Susan Anderson, CBI director of public services and education, said progress had been made over the last 13 years but “significant challenges remain”. “Too many school leavers leave education without the skills, knowledge and attitude to work [that] employers are looking for,” she said. “And too many of these young people are being let down by persistent underperformance of the education system through attending failing or coasting schools. “The link between a disadvantaged background and poor educational achievement remains too clear.”

The report said Government spending on education had more than doubled to £60 billion a year between 1996 and 2008, delivering better GCSE results and a drop in the number of schools placed in special measures by Ofsted.

This summer, almost a quarter of GCSE entries were graded an A in the 22nd straight year-on-year rise, while A-level results also soared to a record high. But the CBI said that looking “past the headline GCSE and A-level results” revealed a “more complex and concerning picture of the UK’s education system”. It said half of all 16-year-olds failed to gain at least five good GCSEs, including English and maths, last year.

Almost 250 secondary schools failed to hit the basic GCSE targets designed to ensure 30 per cent of pupils gain five A* to C grades in 2009, it said, and the UK has the third highest number of 16- to 24-year-olds not in education, employment or training in the developed world.
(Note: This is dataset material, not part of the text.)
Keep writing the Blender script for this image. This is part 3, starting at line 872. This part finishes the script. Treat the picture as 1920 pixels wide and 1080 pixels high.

The CBI also said that many children lacked skills such as self-management, customer awareness, problem solving and basic communication, suggesting that schools prioritised the regurgitation of “facts” over the application of knowledge. "The decade of spending on education has not delivered the returns expected or needed,” said the study. “Neither has it delivered significant change in the systems and structures which might drive future improvement."